Data entries:
□ □ □ □
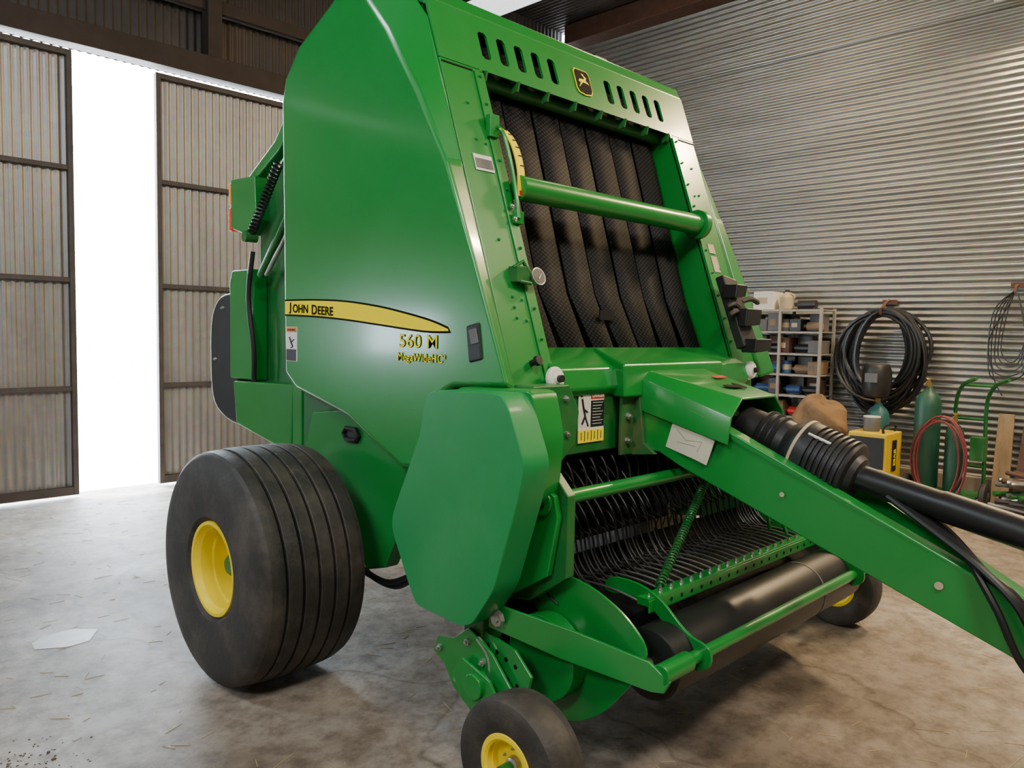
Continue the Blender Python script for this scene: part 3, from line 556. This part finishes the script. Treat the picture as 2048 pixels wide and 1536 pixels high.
for f in ((lambda x:x),mx):
    s=1 if f(1)==1 else -1
    g=G(); g.slab([(f(2.66),1.95,1.38),(f(2.66),1.90,1.38),(f(2.66),1.86,1.10),(f(2.66),1.80,1.06),(f(2.66),1.95,1.04)],(.02*s,0,0)); mp=g.obj('drawbar_mount',WG,B,bev=.004)
    g=G(); g.slab([(f(2.58),1.93,1.36),(f(2.68),1.93,1.36),(f(2.68),1.93,1.05),(f(2.58),1.93,1.05)],(0,-.015,0)); g.obj('mount_flange',WG,mp,bev=.003)
    bolts([(f(2.62),1.915,z) for z in (1.31,1.21,1.11)],(0,-1,0),.016,STEEL,'bolt',mp)
g=G()
Bk=[(2.66,1.95,1.25),(2.675,1.95,1.385),(2.71,1.95,1.41),(3.17,1.95,1.41),(3.205,1.95,1.385),(3.22,1.95,1.25)]
Fr=[(2.695,1.50,1.13),(2.72,1.50,1.235),(2.80,1.50,1.305),(3.08,1.50,1.305),(3.16,1.50,1.235),(3.185,1.50,1.13)]
vs=Bk+Fr; g.add(vs,[(i,i+1,i+7,i+6) for i in range(5)])
hd=g.obj('driveline_hood',GRN,B,ang=15); sm=hd.modifiers.new('t','SOLIDIFY'); sm.thickness=.010; bv=hd.modifiers.new('b','BEVEL'); bv.width=.004; bv.segments=2; bv.limit_method='ANGLE'
def hp(x,y): return V((x,y,1.41-(1.95-y)*.2333+.007))
g=G(); ov=[hp(2.93+math.cos(a)*.045-.02*math.sin(a),1.62+math.sin(a)*.022) for a in [i*math.pi/8 for i in range(16)]]; g.slab(ov,(0,0,.002)); ov=[hp(2.99+math.cos(a)*.02,1.62+math.sin(a)*.035) for a in [i*math.pi/8 for i in range(16)]]; g.slab(ov,(0,0,.0025)); g.obj('hood_slot',DARK,hd)
g=G(); g.slab([hp(3.0,1.76),hp(3.09,1.76),hp(3.09,1.73),hp(3.0,1.73)],(0,0,.002)); g.obj('hood_decal',RED,hd)
def bpt(y,z,o=.003):
    x=2.70+.18*(1.62-y)/1.12 if y<1.62 else 2.70-.02*(y-1.62)/.3
    return V((x-o,y,z))
g=G(); g.slab([bpt(1.74,1.20),bpt(1.62,1.165),bpt(1.56,1.14),bpt(1.59,1.04),bpt(1.64,1.058),bpt(1.77,1.095)],(-.002,0,0)); g.obj('white_decal',LBL,BM)
g=G(); g.tube([bpt(1.72,1.17,.0055),bpt(1.68,1.13,.0055),bpt(1.61,1.13,.0055),bpt(1.63,1.09,.0055)],.0007,4); g.tube([bpt(1.72,1.12,.0055),bpt(1.64,1.11,.0055)],.0006,4); g.obj('decal_line_drawing',GREY,BM)
for y,z,r in ((.78,.73,.014),(1.30,.965,.009)): g=G(); g.rev(bpt(y,z,.001),(-1,-.16,0),[(0,r),(.002,r)],12); g.obj('beam_hole',BEIGE,BM)
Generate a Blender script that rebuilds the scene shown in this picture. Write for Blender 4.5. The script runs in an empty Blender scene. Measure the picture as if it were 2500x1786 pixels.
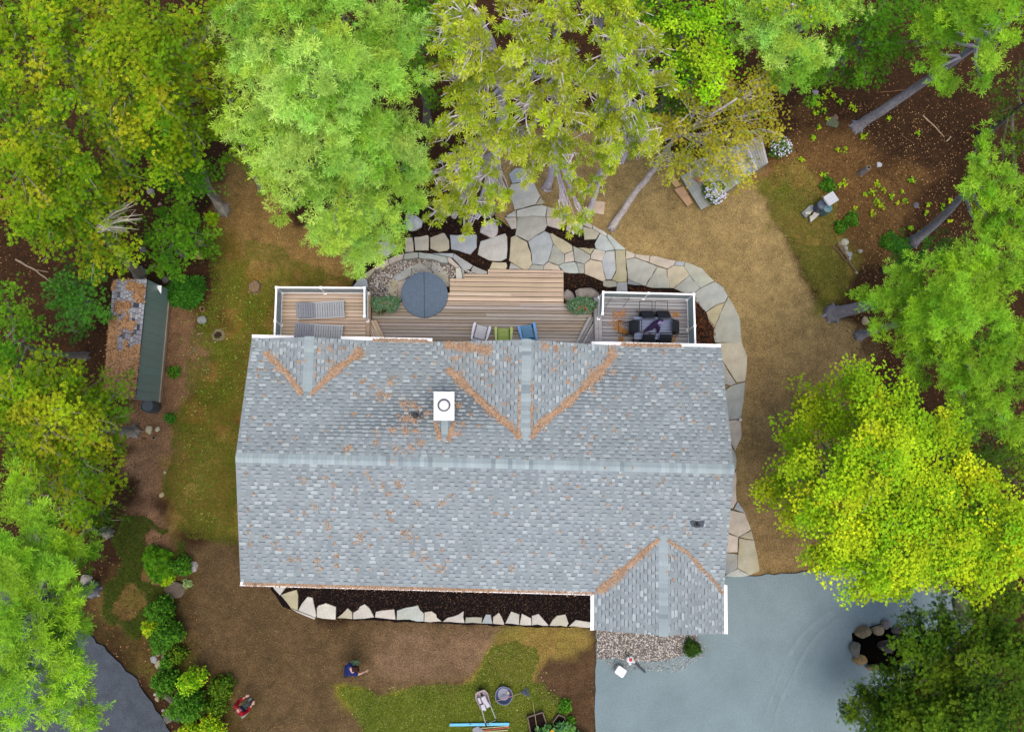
import bpy, bmesh, math, random
import numpy as np
from mathutils import Vector, Matrix
random.seed(7); rng = np.random.default_rng(7)
C = bpy.context.scene.collection
S = bpy.context.scene

# ---------------------------------------------------------------- camera
FPX, HC, CX, CY, NX, NY = 1850., 31., 1250., 893., 1150., 1125.
_d = np.array([(NX-CX)/FPX, -(NY-CY)/FPX, -1.]); _d /= np.linalg.norm(_d)
_z = -_d; _x = np.array([1., 0, 0]); _x = _x - _x.dot(_z)*_z; _x /= np.linalg.norm(_x); _y = np.cross(_z, _x)
RM = np.array([_x, _y, _z])
def P(px, py, z=0.):
    """world point at height z that the drone saw at photo pixel (px, py)"""
    v = RM @ np.array([(px-CX)/FPX, -(py-CY)/FPX, -1.])
    t = (HC-z)/-v[2]
    return np.array([v[0]*t, v[1]*t, z])
cd = bpy.data.cameras.new('drone_camera'); cam = bpy.data.objects.new('drone_camera', cd); C.objects.link(cam)
cd.sensor_width = 36; cd.lens = 36*FPX/2500.; cd.clip_end = 2000; cd.clip_start = 0.5
cam.matrix_world = Matrix([[*RM[0], 0], [*RM[1], 0], [*RM[2], HC], [0, 0, 0, 1]])
S.camera = cam
# ---------------------------------------------------------------- light
w = bpy.data.worlds.new('World'); S.world = w; w.use_nodes = True
nt = w.node_tree; sky = nt.nodes.new('ShaderNodeTexSky'); sky.sky_type = 'NISHITA'; sky.sun_disc = False
SUN_EL, SUN_AZ = math.radians(76), math.radians(175)
sky.sun_elevation = SUN_EL; sky.sun_rotation = SUN_AZ; sky.air_density = 1.0; sky.dust_density = 3.0; sky.ozone_density = 1.0
bg = nt.nodes['Background']; bg.inputs[1].default_value = 0.125; nt.links.new(sky.outputs[0], bg.inputs[0])
sd = bpy.data.lights.new('sun', 'SUN'); sd.energy = 1.5; sd.angle = math.radians(50); sd.color = (1, .92, .80)
sun = bpy.data.objects.new('sun', sd); C.objects.link(sun); sun.location = (0, -20, 60)
_dir = Vector((math.sin(SUN_AZ)*math.cos(SUN_EL), math.cos(SUN_AZ)*math.cos(SUN_EL), math.sin(SUN_EL)))
sun.rotation_euler = _dir.to_track_quat('Z', 'Y').to_euler()
S.view_settings.view_transform = 'Standard'; S.view_settings.look = 'None'; S.view_settings.gamma = 1
S.view_settings.use_curve_mapping = False; S.view_settings.exposure = 0.95
S.render.engine = 'CYCLES'
try: S.cycles.max_bounces = 6; S.cycles.transparent_max_bounces = 8
except Exception: pass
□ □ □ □
**TASK OBJECTIVE**
Reproduce the data verbatim. Do not carry any picture into the copy.

**CORRECT ANSWER**
Continue the Blender Python script for this scene: part 3, from line 556. This part finishes the script. Treat the picture as 2048 pixels wide and 1536 pixels high.
for f in ((lambda x:x),mx):
    s=1 if f(1)==1 else -1
    g=G(); g.slab([(f(2.66),1.95,1.38),(f(2.66),1.90,1.38),(f(2.66),1.86,1.10),(f(2.66),1.80,1.06),(f(2.66),1.95,1.04)],(.02*s,0,0)); mp=g.obj('drawbar_mount',WG,B,bev=.004)
    g=G(); g.slab([(f(2.58),1.93,1.36),(f(2.68),1.93,1.36),(f(2.68),1.93,1.05),(f(2.58),1.93,1.05)],(0,-.015,0)); g.obj('mount_flange',WG,mp,bev=.003)
    bolts([(f(2.62),1.915,z) for z in (1.31,1.21,1.11)],(0,-1,0),.016,STEEL,'bolt',mp)
g=G()
Bk=[(2.66,1.95,1.25),(2.675,1.95,1.385),(2.71,1.95,1.41),(3.17,1.95,1.41),(3.205,1.95,1.385),(3.22,1.95,1.25)]
Fr=[(2.695,1.50,1.13),(2.72,1.50,1.235),(2.80,1.50,1.305),(3.08,1.50,1.305),(3.16,1.50,1.235),(3.185,1.50,1.13)]
vs=Bk+Fr; g.add(vs,[(i,i+1,i+7,i+6) for i in range(5)])
hd=g.obj('driveline_hood',GRN,B,ang=15); sm=hd.modifiers.new('t','SOLIDIFY'); sm.thickness=.010; bv=hd.modifiers.new('b','BEVEL'); bv.width=.004; bv.segments=2; bv.limit_method='ANGLE'
def hp(x,y): return V((x,y,1.41-(1.95-y)*.2333+.007))
g=G(); ov=[hp(2.93+math.cos(a)*.045-.02*math.sin(a),1.62+math.sin(a)*.022) for a in [i*math.pi/8 for i in range(16)]]; g.slab(ov,(0,0,.002)); ov=[hp(2.99+math.cos(a)*.02,1.62+math.sin(a)*.035) for a in [i*math.pi/8 for i in range(16)]]; g.slab(ov,(0,0,.0025)); g.obj('hood_slot',DARK,hd)
g=G(); g.slab([hp(3.0,1.76),hp(3.09,1.76),hp(3.09,1.73),hp(3.0,1.73)],(0,0,.002)); g.obj('hood_decal',RED,hd)
def bpt(y,z,o=.003):
    x=2.70+.18*(1.62-y)/1.12 if y<1.62 else 2.70-.02*(y-1.62)/.3
    return V((x-o,y,z))
g=G(); g.slab([bpt(1.74,1.20),bpt(1.62,1.165),bpt(1.56,1.14),bpt(1.59,1.04),bpt(1.64,1.058),bpt(1.77,1.095)],(-.002,0,0)); g.obj('white_decal',LBL,BM)
g=G(); g.tube([bpt(1.72,1.17,.0055),bpt(1.68,1.13,.0055),bpt(1.61,1.13,.0055),bpt(1.63,1.09,.0055)],.0007,4); g.tube([bpt(1.72,1.12,.0055),bpt(1.64,1.11,.0055)],.0006,4); g.obj('decal_line_drawing',GREY,BM)
for y,z,r in ((.78,.73,.014),(1.30,.965,.009)): g=G(); g.rev(bpt(y,z,.001),(-1,-.16,0),[(0,r),(.002,r)],12); g.obj('beam_hole',BEIGE,BM)
Generate a Blender script that rebuilds the scene shown in this picture. Write for Blender 4.5. The script runs in an empty Blender scene. Measure the picture as if it were 2500x1786 pixels.
import bpy, bmesh, math, random
import numpy as np
from mathutils import Vector, Matrix
random.seed(7); rng = np.random.default_rng(7)
C = bpy.context.scene.collection
S = bpy.context.scene

# ---------------------------------------------------------------- camera
FPX, HC, CX, CY, NX, NY = 1850., 31., 1250., 893., 1150., 1125.
_d = np.array([(NX-CX)/FPX, -(NY-CY)/FPX, -1.]); _d /= np.linalg.norm(_d)
_z = -_d; _x = np.array([1., 0, 0]); _x = _x - _x.dot(_z)*_z; _x /= np.linalg.norm(_x); _y = np.cross(_z, _x)
RM = np.array([_x, _y, _z])
def P(px, py, z=0.):
    """world point at height z that the drone saw at photo pixel (px, py)"""
    v = RM @ np.array([(px-CX)/FPX, -(py-CY)/FPX, -1.])
    t = (HC-z)/-v[2]
    return np.array([v[0]*t, v[1]*t, z])
cd = bpy.data.cameras.new('drone_camera'); cam = bpy.data.objects.new('drone_camera', cd); C.objects.link(cam)
cd.sensor_width = 36; cd.lens = 36*FPX/2500.; cd.clip_end = 2000; cd.clip_start = 0.5
cam.matrix_world = Matrix([[*RM[0], 0], [*RM[1], 0], [*RM[2], HC], [0, 0, 0, 1]])
S.camera = cam
# ---------------------------------------------------------------- light
w = bpy.data.worlds.new('World'); S.world = w; w.use_nodes = True
nt = w.node_tree; sky = nt.nodes.new('ShaderNodeTexSky'); sky.sky_type = 'NISHITA'; sky.sun_disc = False
SUN_EL, SUN_AZ = math.radians(76), math.radians(175)
sky.sun_elevation = SUN_EL; sky.sun_rotation = SUN_AZ; sky.air_density = 1.0; sky.dust_density = 3.0; sky.ozone_density = 1.0
bg = nt.nodes['Background']; bg.inputs[1].default_value = 0.125; nt.links.new(sky.outputs[0], bg.inputs[0])
sd = bpy.data.lights.new('sun', 'SUN'); sd.energy = 1.5; sd.angle = math.radians(50); sd.color = (1, .92, .80)
sun = bpy.data.objects.new('sun', sd); C.objects.link(sun); sun.location = (0, -20, 60)
_dir = Vector((math.sin(SUN_AZ)*math.cos(SUN_EL), math.cos(SUN_AZ)*math.cos(SUN_EL), math.sin(SUN_EL)))
sun.rotation_euler = _dir.to_track_quat('Z', 'Y').to_euler()
S.view_settings.view_transform = 'Standard'; S.view_settings.look = 'None'; S.view_settings.gamma = 1
S.view_settings.use_curve_mapping = False; S.view_settings.exposure = 0.95
S.render.engine = 'CYCLES'
try: S.cycles.max_bounces = 6; S.cycles.transparent_max_bounces = 8
except Exception: pass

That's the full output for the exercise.